Unilever's European business accounted for 38% of revenues in 2007. Unilever's European underlying sales showed signs of stabilization in 2005 with a slight 0.8% decline compared to the 3% decline experienced in 2004. Underlying sales growth rebounded in 2006 with 1.0% growth and accelerated with 2.8% growth in 2007. Management believes that the key priority in Europe is to build share rather than enhancing profitability. Hence, the company will introduce new low-priced products and enhance Go-to-Market capabilities. In addition, the company initiated customer-focused development programs in select markets of the U.S., France, and Germany in 2005. The programs enabled the company achieve positive growth in 2006. Management's European strategy for growth emphasizes greater advertising and promotion spending and more aggressive pricing to enhance market competitiveness. In 2007, the company streamlined or closed 10 factories in Europe.

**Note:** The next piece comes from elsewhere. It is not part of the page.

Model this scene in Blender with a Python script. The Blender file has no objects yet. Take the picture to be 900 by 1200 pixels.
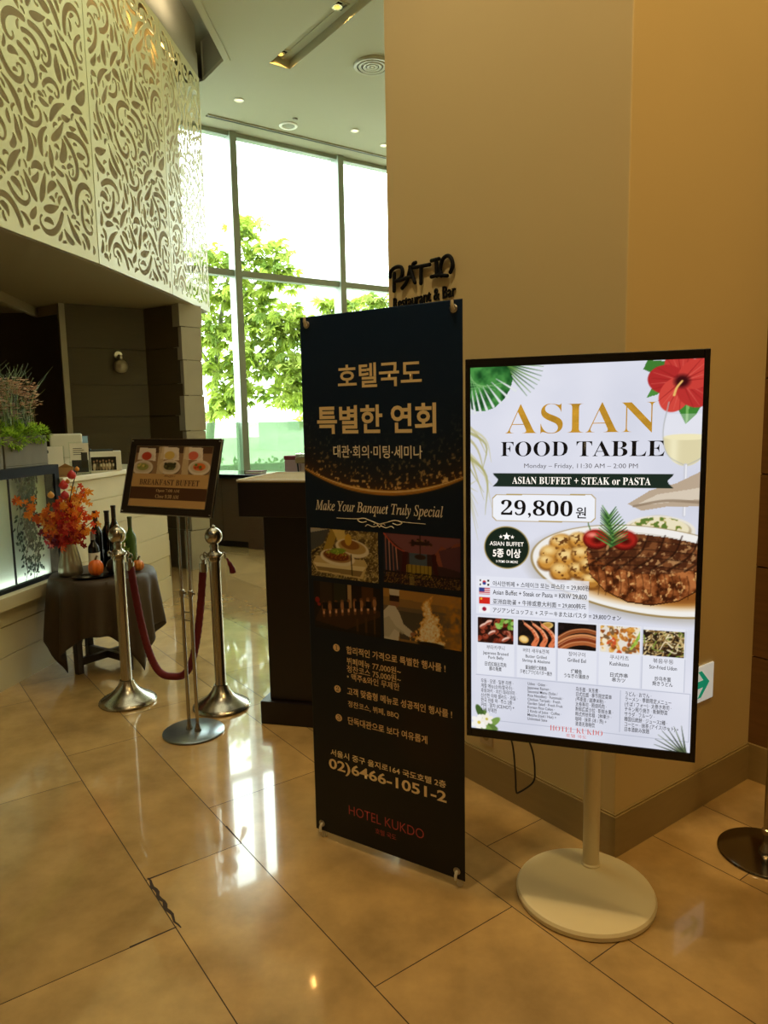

Unilever has simplified the management hierarchy whereby the dual Chairman structure was replaced by single Chief Executive Officer (Patrick Cescau) and non-executive Chairman. Other organizational changes are being undertaken in order to expedite decision-making, improve execution, and enhance customer focus. Certain changes in the organizational structure have been proposed to further enhance financial and capital structure flexibility. The changes include: 1) Adoption of Unilever's constitutional arrangements to bring greater flexibility in the allocation of assets between the two parent companies, 2) Simplification of the relationship between PLC and NV shares by establishing one-to-one equivalence in their underlying economic value, thereby ensuring transparency between the quotations of various shares (management has split the NV shares and consolidated the PLC shares) and 3) Giving shareholders the right to nominate candidates to the Board while ensuring the unity of management. The propositions were approved at the Annual General Meeting in May 2006.